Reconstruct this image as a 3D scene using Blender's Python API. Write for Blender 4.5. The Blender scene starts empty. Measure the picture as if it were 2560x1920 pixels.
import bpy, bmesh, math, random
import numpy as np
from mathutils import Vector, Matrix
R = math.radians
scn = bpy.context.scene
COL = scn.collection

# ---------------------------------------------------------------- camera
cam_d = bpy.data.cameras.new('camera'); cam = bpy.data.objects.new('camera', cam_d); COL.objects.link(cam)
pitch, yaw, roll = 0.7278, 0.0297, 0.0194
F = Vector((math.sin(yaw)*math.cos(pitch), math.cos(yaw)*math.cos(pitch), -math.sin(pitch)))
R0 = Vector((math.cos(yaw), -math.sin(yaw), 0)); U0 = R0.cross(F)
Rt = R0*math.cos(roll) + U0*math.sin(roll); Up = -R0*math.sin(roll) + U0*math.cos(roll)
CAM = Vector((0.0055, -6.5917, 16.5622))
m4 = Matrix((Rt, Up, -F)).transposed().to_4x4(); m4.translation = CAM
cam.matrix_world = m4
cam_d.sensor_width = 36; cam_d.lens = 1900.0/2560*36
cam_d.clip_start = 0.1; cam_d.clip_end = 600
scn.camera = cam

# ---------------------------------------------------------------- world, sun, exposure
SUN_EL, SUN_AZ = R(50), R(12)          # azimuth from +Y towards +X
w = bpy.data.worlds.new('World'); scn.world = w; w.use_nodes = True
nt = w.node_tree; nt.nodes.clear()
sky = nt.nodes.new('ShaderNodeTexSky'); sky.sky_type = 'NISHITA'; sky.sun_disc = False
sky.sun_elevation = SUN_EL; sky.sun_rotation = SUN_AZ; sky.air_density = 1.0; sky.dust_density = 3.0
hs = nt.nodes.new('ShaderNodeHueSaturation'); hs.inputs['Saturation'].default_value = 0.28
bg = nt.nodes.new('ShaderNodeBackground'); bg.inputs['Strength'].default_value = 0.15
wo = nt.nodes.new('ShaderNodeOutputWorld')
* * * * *
> _DIRECTION_
Repeat the material above in full, keeping every word.

> _ANSWER TO THIS EXERCISE_
Reconstruct this image as a 3D scene using Blender's Python API. Write for Blender 4.5. The Blender scene starts empty. Measure the picture as if it were 2560x1920 pixels.
import bpy, bmesh, math, random
import numpy as np
from mathutils import Vector, Matrix
R = math.radians
scn = bpy.context.scene
COL = scn.collection

# ---------------------------------------------------------------- camera
cam_d = bpy.data.cameras.new('camera'); cam = bpy.data.objects.new('camera', cam_d); COL.objects.link(cam)
pitch, yaw, roll = 0.7278, 0.0297, 0.0194
F = Vector((math.sin(yaw)*math.cos(pitch), math.cos(yaw)*math.cos(pitch), -math.sin(pitch)))
R0 = Vector((math.cos(yaw), -math.sin(yaw), 0)); U0 = R0.cross(F)
Rt = R0*math.cos(roll) + U0*math.sin(roll); Up = -R0*math.sin(roll) + U0*math.cos(roll)
CAM = Vector((0.0055, -6.5917, 16.5622))
m4 = Matrix((Rt, Up, -F)).transposed().to_4x4(); m4.translation = CAM
cam.matrix_world = m4
cam_d.sensor_width = 36; cam_d.lens = 1900.0/2560*36
cam_d.clip_start = 0.1; cam_d.clip_end = 600
scn.camera = cam

# ---------------------------------------------------------------- world, sun, exposure
SUN_EL, SUN_AZ = R(50), R(12)          # azimuth from +Y towards +X
w = bpy.data.worlds.new('World'); scn.world = w; w.use_nodes = True
nt = w.node_tree; nt.nodes.clear()
sky = nt.nodes.new('ShaderNodeTexSky'); sky.sky_type = 'NISHITA'; sky.sun_disc = False
sky.sun_elevation = SUN_EL; sky.sun_rotation = SUN_AZ; sky.air_density = 1.0; sky.dust_density = 3.0
hs = nt.nodes.new('ShaderNodeHueSaturation'); hs.inputs['Saturation'].default_value = 0.28
bg = nt.nodes.new('ShaderNodeBackground'); bg.inputs['Strength'].default_value = 0.15
wo = nt.nodes.new('ShaderNodeOutputWorld')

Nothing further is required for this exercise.